After the stock tanked yet again on Monday, US President Donald Trump compared America’s central banking system, known as the Federal Reserve or the Fed, to a blundering golfer .

"The only problem our economy has is the Fed," Trump tweeted. "The Fed is like a powerful golfer who can't score because he has no touch - he can't putt!"

“Most people will be very surprised to learn that the Federal Reserve, America’s central bank, is neither federal nor does it has reserves,” Lendman told Press TV on Saturday.

“It’s a privately owned bank. It’s owned by the major banks of Wall Street. The big ones: City Groups, the Bank of America, J.P. Morgan Chase, Goldman Sachs, and Wells Fargo. The heads of these companies own the Fed,” he added.

“It’s like owning a corporation with shares and  stocks. And I believe the percentage of each of these banks own of the Fed relates to their size to their revenue, probably the revenues not their profits,” the analyst noted.

“It has been a long time since I have addressed this specific subject.  And I have addressed this in a lot of my writings in the past, some years ago,” he said.  

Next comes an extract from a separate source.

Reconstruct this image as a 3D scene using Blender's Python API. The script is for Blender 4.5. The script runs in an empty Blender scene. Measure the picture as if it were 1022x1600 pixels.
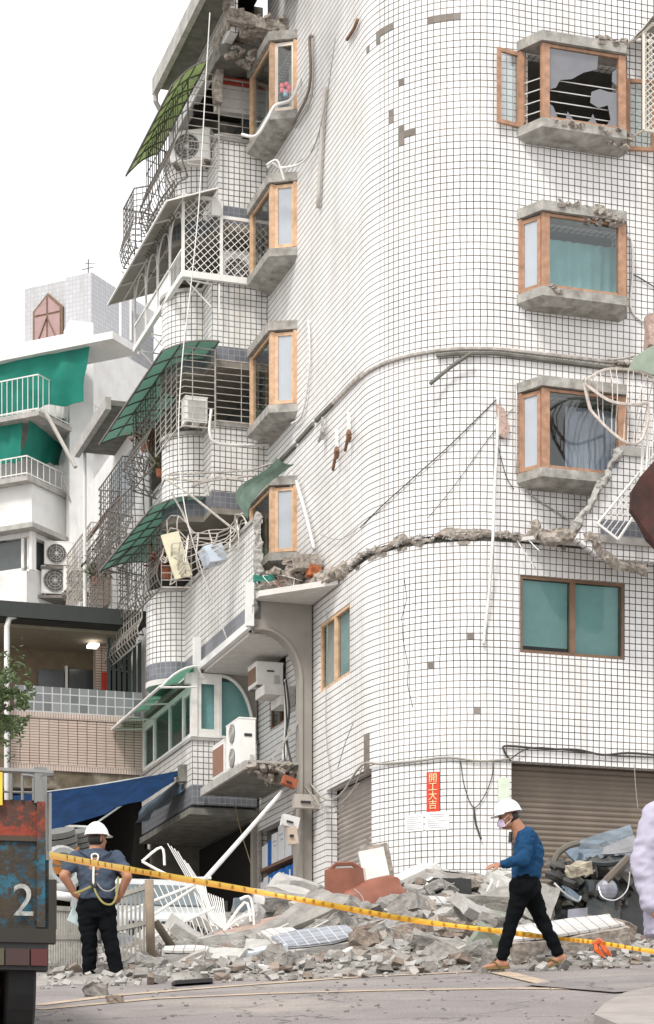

“Presidents have nothing to say about who would be the Fed chairman or who would be the governors of the Fed. The president announces the governors, a total of 12 I believe. He announces the chairman but he does not appoint them. The illusion exists that the president does those things, but he does not. He simply names the people. The Wall Street chooses to have these positions,” the commentator said.

“It’s very confusing for the ordinary people, because the Federal Reserve Bank is in Washington and it has the name Federal. But again it has nothing to do with anything federal,” he explained.

The liquidation of America’s fourth-largest investment bank, Lehman Brothers, in September 2008 almost brought down the global financial system. The collapse triggered an international economic crisis, which is considered by many economists as the worst financial crisis since the Great Depression of the 1930s.

The crisis played a significant role in a downturn in global economic activity that led to the 2008–2012 global recession and contributed to the ongoing European sovereign-debt crisis.

The effects of the 2008 financial crisis are still being felt in the United States and across the world.